RiskTech Forum

Capco: Data Analytics For Intelligent Decision Making

Posted: 1 July 2016  |  Author: Partha Chatterjee  |  Source: Capco

Technology has made data storage and processing power cheaper. Those two key technology elements can enable the analysis of huge data that powers smarter decisions.


In the modern world, any corporate house has huge amounts of data stored in multiple systems pertaining to different domains. In a trading firm – be it an investment bank, an energy company trading in commodities or a hedge fund – there is significant data related to trading transactions, market data (prices, volatilities, correlation), exchange information, accounting and settlement data. Normally, this information is used for regulatory and compliance-related reporting, what we might call “defense,” in sports terminology. That same information can be used to gain a competitive advantage and make better decisions. It can bring enormous value to the company.


How can you use that data to make better decisions and derive value out of it?


Data analytics has become more important than ever. Simply put, we as a society are being asked to share data, and a tremendous amount of data is being gathered. The key here is that a huge amount of data is being collected in various domains as business interactions move to technology platforms: computers, mobile devices and the internet of things.

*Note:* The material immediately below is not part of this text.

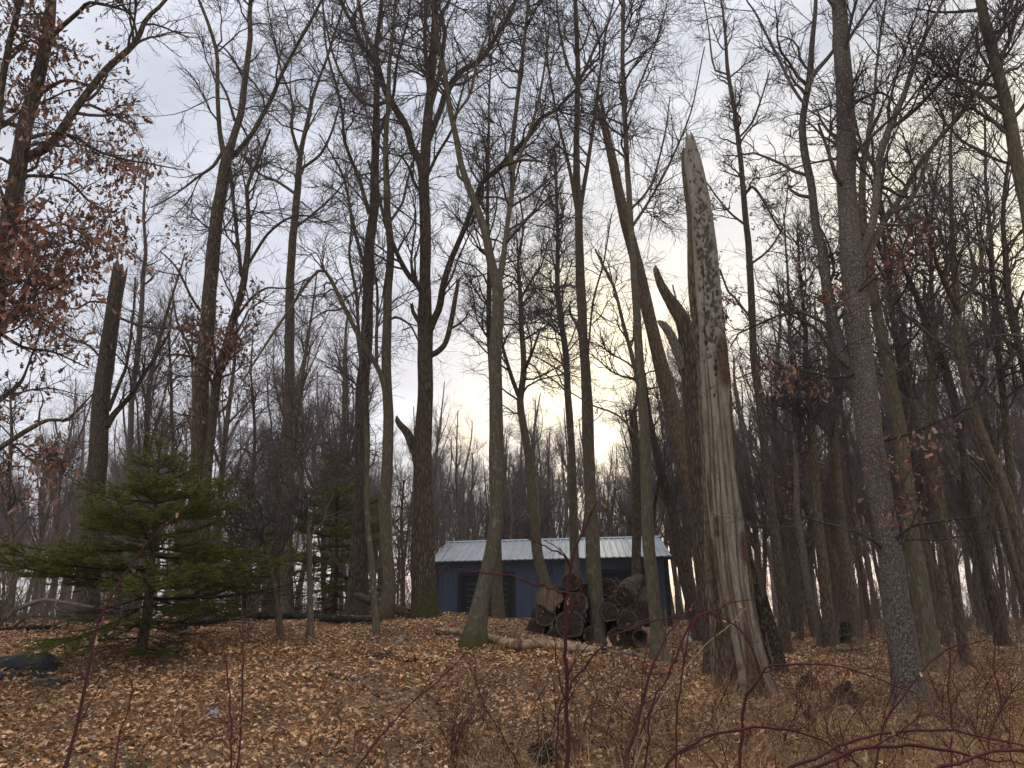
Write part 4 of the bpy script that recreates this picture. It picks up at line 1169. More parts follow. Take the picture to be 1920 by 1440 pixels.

We should consolidate the information, provide just-in-time information, analyze the information, provide visibility and even apply established knowledge-based rules to drive decisions. Hence, rather than make decisions on a limited amount of information or visibility, we provide enhanced analytical capability, the ability to drill down or roll up information, and apply expert-level rules to drive the right decisions. Thus, a humongous data store, expert level rules and an inference engine to fire those rules becomes the solution to make better decisions.

Dodd-Frank regulations, for example, have forced trading companies to collect data, analyze it, produce reports and submit them to the Commodity Futures Trading Commission. Companies can use that same data for better trading decisions. Based on analysis of trading, position and P&L information, data analytics can give visibility to cash flows/liabilities and inform better future trading decisions.
People voluntarily share information through social media platforms: their opinions, feedback, reviews and honest and open discussions. All that information is collected and available in public forums. Based on social media, data analytics can drive better product decisions, retail marketing themes and even logistical decisions about what to produce and what to send to stores for sale.


With the availability of tremendous amounts of data, we can formulate the right rules to analyze the data and make better decisions. Technology has made the data store and processing power cheaper; it is up to us to formulate the right rules to derive the intelligent decisions. This will revolutionize how we derive value out of the data already being collected. Thus, a system, in the not so distant future, can gather data from multiple sources, apply expert rules collected from a wide gamut of experts, play on the cutting edge of artificial intelligence and heuristic learning and then, represent the analyzed data in a meaningful way for better decision making. In short, a smart virtual expert is not very far away.